It is sometimes hinted that Harvard is losing its national character and is gradually having its influence localized to New England. But if this be the case the statistics of this year's Freshman class afford no indication. The 900 students who this autumn came to Harvard for the first time represented no fewer than 43 states of the Union besides a half-dozen foreign countries. Young men who come from New England homes still form the biggest single factor in the entering class, but they do not constitute a substantial majority. This year the New Englanders numbered only 51 percent of the whole. Yet boys of New England residence are more numerous in the undergraduate body at Harvard than in the graduate and professional schools.

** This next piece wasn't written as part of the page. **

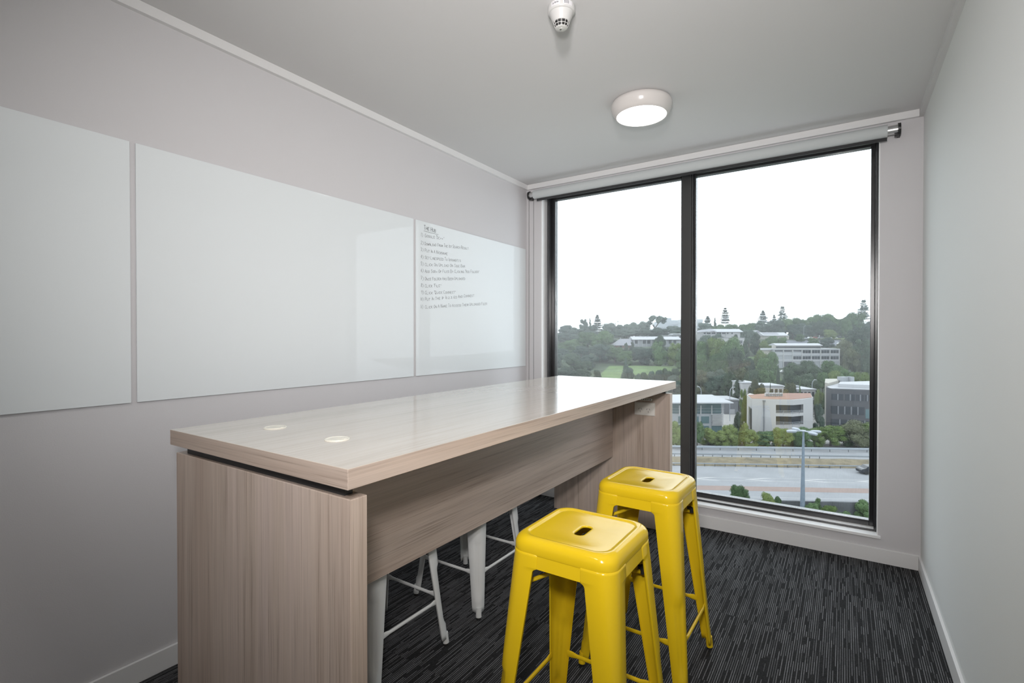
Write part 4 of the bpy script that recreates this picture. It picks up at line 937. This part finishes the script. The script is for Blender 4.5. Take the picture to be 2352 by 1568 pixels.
tree(1514, 771, 34, 298, 'round', 'dark', 'dark round tree crossing the bright white roof'); tree(1513, 785, 52, 264, 'tall', 'mid', 'big upright tree beside the meadow at its top right')
tree(1552, 788, 50, 262, 'tall', 'light', 'light green tree against the left side of the mullion'); tree(1535, 800, 30, 266, 'tall', 'blue', 'slim tree between the big upright one and the light green one')
tree(1570, 800, 40, 250, 'round', 'mid', 'tree mostly hidden behind the mullion, left pane'); tree(1438, 820, 26, 214, 'cone', 'blue', 'lone conical tree standing in the green meadow')
tree(1446, 844, 24, 212, 'round', 'blue', 'low bush at the foot of the lone conical tree', name='meadow_shrub')
G3 = 'shrubs along the lower edge of the meadow'; L3 = 'low shrub along the bottom edge of the green meadow, just above the table top'
S3 = ['small shrub left of the lone conical tree', 'shrub right of the low bush by the conical tree', 'second meadow-edge shrub right of the conical tree', 'third meadow-edge shrub right of the conical tree', 'tallest middle shrub of the meadow edge', 'shrub at the meadow edge left of the last wide ones', 'wide shrub at the right end of the meadow edge', 'shrub beside the mullion at the meadow edge']
for u, vt, w in ((1372, 850, 20), (1465, 858, 22), (1480, 855, 24), (1497, 853, 24), (1513, 850, 22), (1530, 846, 28), (1550, 846, 30), (1568, 850, 26)): tree(u, vt, w, 200, 'round', 'blue' if int(u) % 2 else 'dark', S3.pop(0)+', just above the table top', G3, name='meadow_shrub')
# right pane, skyline
G4 = 'tree canopy on the skyline of the right pane'
N4 = ['hazy ridge tree beneath the bushy star pine at the left', 'ridge tree left of the tallest slim star pine', 'ridge tree just right of the tallest slim star pine', 'ridge tree below the cypress tips', 'ridge tree left of the broad triangular star pine', 'ridge tree at the foot of the broad triangular star pine', 'ridge tree at the foot of the short star pine', 'ridge tree at the foot of the airy grey star pine',
      'ridge tree between the airy grey star pine and the small pole lamp', 'ridge tree right above the small pole lamp', 'highest green ridge crown, its left half', 'highest green ridge crown, its right half', 'ridge tree sloping down towards the light round tree', 'shaded lower tree right behind the small pole lamp', 'shaded lower tree left of the small pole lamp', 'dark lower tree above the reddish parked car', 'dark lower tree above the hilltop lawn', 'ridge tree cut off by the right window frame']
for u, vt, w, d, k, s in ((1620, 742, 46, 372, 'round', 'haze'), (1650, 745, 44, 368, 'round', 'mid'), (1682, 744, 44, 366, 'round', 'mid'), (1708, 745, 36, 370, 'round', 'mid'), (1725, 742, 42, 368, 'round', 'mid'), (1752, 738, 50, 366, 'round', 'blue'), (1780, 735, 50, 364, 'round', 'blue'), (1805, 733, 46, 366, 'round', 'mid'),
    (1832, 731, 50, 366, 'round', 'mid'), (1858, 728, 50, 368, 'round', 'mid'), (1885, 722, 52, 370, 'round', 'mid'), (1910, 721, 52, 370, 'round', 'mid'), (1935, 727, 44, 370, 'round', 'mid'), (1845, 742, 40, 360, 'round', 'blue'), (1820, 744, 40, 360, 'round', 'blue'), (1875, 738, 46, 360, 'round', 'dark'), (1905, 738, 46, 362, 'round', 'dark'), (1995, 738, 40, 366, 'round', 'blue')):
    tree(u, vt, w, d, k, s, N4.pop(0), G4)
tree(1966, 718, 62, 362, 'round', 'mid', 'big domed tree with visible branches near the right edge of the ridge'); tree(1944, 733, 30, 358, 'round', 'mid', 'light round tree left of the big domed tree')
tree(1625, 727, 30, 380, 'pine', 'haze', 'bushy star pine at the left end of the right pane skyline', hs=1); tree(1642, 729, 16, 378, 'cone', 'haze', 'pointed conifer between the bushy star pine and the tall bare one')
tree(1666, 708, 22, 370, 'pine', 'dark', 'tallest slim star pine with gappy level branches', hs=0, vb=752)
tree(1752, 714, 25, 372, 'pine', 'blue', 'broad triangular star pine right of the cypress tips', hs=1, vb=750); tree(1778, 723, 14, 372, 'pine', 'blue', 'short star pine between two taller ones', hs=1, vb=750)
tree(1797, 705, 22, 372, 'pine', 'haze', 'airy grey star pine, third of the ridge pines', hs=2, vb=752); tree(1983, 690, 24, 378, 'pine', 'haze', 'feathery pine rising above the big domed tree at the right', hs=2, vb=745)
for u, vt in ((1699, 741), (1704, 743), (1708, 742), (1718.5, 737), (1721.5, 739)): tree(u, vt, 5, 372, 'cone', 'blue', 'tiny dark cypress tip on the skyline, in the row between the two tall pines', 'cypress tips on the skyline', name='cypress_tree')
# right pane, middle distance
for a in ((1622, 770, 40, 300, 'round', 'blue', 'shaded tree in front of the long ridge house'), (1650, 766, 34, 304, 'round', 'blue', 'bushy tree right in front of the ridge house windows'), (1690, 768, 16, 300, 'round', 'dark', 'small dark tree on the roof edge of the small pale house'),
    (1720, 757, 44, 318, 'round', 'blue', 'feathery blue-green tree right of the ridge house'), (1707, 768, 22, 300, 'tall', 'blue', 'thin tree at the corner of the small pale house'), (1738, 766, 34, 292, 'tall', 'dark', 'dark drooping palm-like tree left of the solar-roofed house'), (1712, 782, 24, 280, 'tall', 'dark', 'dark tree beside the small pale house'),
    (1772, 772, 32, 300, 'round', 'mid', 'green bush in front of the low solar-roofed house'), (1796, 775, 28, 300, 'round', 'mid', 'second green bush below the solar roof'), (1757, 782, 30, 285, 'round', 'light', 'light bush left of the long white building'), (1838, 767, 24, 335, 'round', 'mid', 'small olive tree at the hilltop car park edge'),
    (1868, 776, 26, 316, 'round', 'mid', 'small tree behind the clerestory roof'), (1905, 757, 30, 345, 'round', 'light', 'small light tree on the hilltop lawn'), (1900, 775, 34, 316, 'round', 'blue', 'low tree above the right end of the clerestory roof'),
    (1940, 780, 44, 262, 'round', 'olive', 'olive-grey tree touching the right end of the long white building'), (1975, 752, 62, 300, 'round', 'dark', 'dark tree below the big domed tree'), (1982, 782, 66, 245, 'tall', 'dark', 'very large dark tree filling the right edge below the ridge'), (1958, 800, 44, 240, 'round', 'olive', 'brownish tree left of the very large dark one'), (1996, 800, 50, 235, 'tall', 'dark', 'shaded tree cut off by the right window frame'),
    (1612, 784, 56, 240, 'round', 'mid', 'large soft green tree at the left edge of the right pane'), (1648, 778, 58, 236, 'round', 'light', 'large light green tree, left of the dark round one'), (1680, 775, 62, 230, 'round', 'mid', 'big round-topped tree with a dark right side in the right pane'), (1690, 800, 44, 222, 'round', 'dark', 'dark shaded lower crown under the big round-topped tree'), (1605, 815, 46, 220, 'round', 'mid', 'tree above the reflection line at the left edge of the right pane'), (1648, 812, 44, 215, 'round', 'mid', 'bright green lower tree beneath the light green one'),
    (1750, 805, 40, 228, 'round', 'light', 'light green tree in front of the left end of the long white building'), (1772, 808, 34, 224, 'round', 'mid', 'green tree overlapping the white lower wall of the long building'), (1757, 822, 52, 212, 'round', 'mid', 'broad green tree below the left end of the long building'), (1722, 822, 26, 215, 'round', 'dark', 'small round dark bush on the grassy bank'),
    (1700, 845, 46, 185, 'round', 'olive', 'brown-green tree just right of the reflection edge'), (1758, 850, 50, 182, 'round', 'mid', 'rounded bright tree in the gully left of the grassy bank'), (1788, 838, 14, 200, 'cone', 'dark', 'thin dark conifer beside the grassy bank'), (1725, 850, 40, 180, 'round', 'dark', 'dark tree in the gully between the brown-green and the bright tree'),
    (1825, 833, 56, 205, 'round', 'dark', 'large dark tree in front of the middle of the long building'), (1852, 828, 50, 208, 'round', 'dark', 'tall dark tree hiding the ground floor of the long building'), (1812, 850, 40, 190, 'round', 'dark', 'dark crown at the right side of the grassy bank'), (1872, 842, 50, 198, 'round', 'dark', 'dark spreading tree right of the large dark pair'), (1850, 858, 56, 180, 'round', 'dark', 'lowest dark tree in front of the large dark pair'),
    (1905, 828, 40, 215, 'round', 'mid', 'green tree at the right end of the long building'), (1925, 840, 44, 205, 'round', 'mid', 'rounded green tree below the long building right end'), (1915, 852, 40, 185, 'round', 'light', 'light-topped tree left of the dark office roof'), (1945, 848, 46, 190, 'round', 'mid', 'mid green tree behind the dark office roof'), (1978, 855, 50, 178, 'round', 'light', 'light green tree behind the right part of the dark office roof'), (1890, 855, 36, 182, 'round', 'mid', 'tree left of the cream stair tower'),
    (1610, 850, 50, 190, 'round', 'olive', 'dull tree behind the left slim street lamp'), (1648, 848, 56, 186, 'round', 'blue', 'dull green tree between the two slim street lamps'), (1678, 858, 40, 180, 'round', 'dark', 'shaded tree behind the right slim street lamp'), (1580, 850, 50, 190, 'round', 'mid', 'tree behind the mullion above the canopy roof'), (1545, 862, 40, 190, 'round', 'blue', 'dark green tree just above the corner of the table, left pane'),
    (1738, 871, 42, 138, 'round', 'olive', 'yellow-green tree rising behind the terracotta roof'), (1770, 876, 9, 140, 'cone', 'dark', 'narrow dark conifer behind the air conditioners'), (1815, 880, 40, 140, 'round', 'olive', 'feathery tree behind the right part of the terracotta roof'), (1838, 872, 9, 150, 'cone', 'mid', 'small pointed conifer above the low white building'),
    (1708, 895, 26, 134, 'tall', 'light', 'leafy tree at the left side of the terracotta-roofed office'), (1700, 872, 34, 155, 'round', 'dark', 'dark tree behind the plain grey shed'), (1697, 947, 30, 122, 'tall', 'dark', 'slender dark tree in the yard between two offices'), (1712, 972, 26, 115, 'round', 'light', 'yellowish bush at the left foot of the white office'),
    (1882, 895, 22, 150, 'round', 'light', 'light bush left of the cream stair tower'), (1880, 928, 28, 124, 'round', 'blue', 'round grey-green tree between the white and the dark grey office')):
    tree(*a)
for u, s in ((1888, 0), (1900, 1)): tree(u, 905+s*6, 20, 150, 'round', 'mid', ('bush', 'smaller bush')[s]+' squeezed between the low white building and the dark office', name='garden_shrub')
# hedge trees along the far side of the motorway
LH = [(1548, 968, 34, 'light', 'yellow-green hedge tree seen between table leg and mullion'), (1572, 975, 36, 'mid', 'hedge tree behind the mullion, across the motorway'), (1602, 968, 34, 'mid', 'hedge tree at the left end of the right pane, across the motorway'),
 (1628, 985, 36, 'light', 'pale hedge tree below the louvred screen'), (1660, 988, 40, 'light', 'round pale hedge tree below the yard'), (1675, 976, 36, 'light', 'light bush on the yard edge behind the hedge'), (1700, 990, 34, 'light', 'hedge tree just right of the reflection edge, across the motorway'), (1722, 986, 38, 'light', 'domed yellow-green hedge tree below the white office left corner'),
 (1748, 992, 34, 'mid', 'hedge tree below the drainpipe of the white office'), (1768, 990, 34, 'mid', 'hedge tree below the left end of the balconies'), (1800, 984, 40, 'light', 'hedge tree below the balconies, left of the four-headed lamp'), (1822, 990, 34, 'mid', 'hedge tree right behind the four-headed lamp heads'), (1845, 980, 40, 'mid', 'hedge tree behind the pole of the four-headed lamp'),
 (1872, 984, 36, 'light', 'light hedge tree right of the four-headed lamp'), (1909, 978, 56, 'light', 'largest domed hedge tree, right of the four-headed lamp'), (1943, 984, 40, 'mid', 'hedge tree right of the largest domed one'), (1968, 966, 56, 'olive', 'tall hedge tree covering the foot of the dark grey office'), (1998, 970, 48, 'light', 'hedge tree cut off by the right window frame')]
for u, vt, w, s, lb in LH: tree(u, vt, w*1.3, 108.5+(u % 3), 'round', s, lb, name='hedge_tree')
# shrubs on the near bank
for u, vt, w, d, k, s, lb in ((1700, 1116, 46, 71.5, 'round', 'mid', 'round green shrub at the bottom left of the right pane, near side of the motorway'), (1764, 1134, 34, 70.5, 'round', 'light', 'pale leafy shrub low in the right pane, left of the pole'), (1786, 1140, 24, 70.5, 'round', 'mid', 'smaller leafy shrub next to the pale one, left of the pole'),
    (1882, 1146, 28, 70.5, 'tall', 'mid', 'upright shrub right of the pole foot'), (1866, 1157, 36, 69.5, 'round', 'mid', 'low spreading shrub at the pole foot'), (1908, 1162, 38, 69, 'round', 'light', 'yellow-green shrub low in the right corner of the pane'), (1988, 1150, 44, 70, 'round', 'mid', 'green shrub in the bottom right corner of the window'), (1945, 1176, 44, 67.5, 'round', 'mid', 'low shrub between the two in the bottom right of the window'), (1740, 1150, 40, 69, 'round', 'mid', 'low shrub just above the frame, left of the pale leafy one'), (1822, 1163, 50, 68, 'round', 'mid', 'low shrub just above the frame, left of the pole foot')):
    tree(u, vt, w, d, k, s, lb, name='bank_shrub')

The appeal which Harvard continues to make in every part of the country is all the more surprising when one considers the competition of the numerous state universities in which tuition is practically free. A decade or two ago these were not so well equipped as they are today and for this reason many parents throughout the western and southern states thought it best to send their boys to one or other of the older institutions in the East. But the difference in equipment and in scholastic standards is no longer very marked; yet the endowed institutions along the Atlantic seaboard, Harvard in particular, continue to draw from these western and southern areas just as many recruits as ever.
Age and traditions, in the case of an institution of learning, are great assets. A great and loyal body of alumni scattered throughout the length and breadth of the land helps to explain the wide scope of Harvard's appeal. At any rate a freshman class recruited from 43 states ought to prove a pretty fair melting-pot of broad Americanism. --Boston Herald.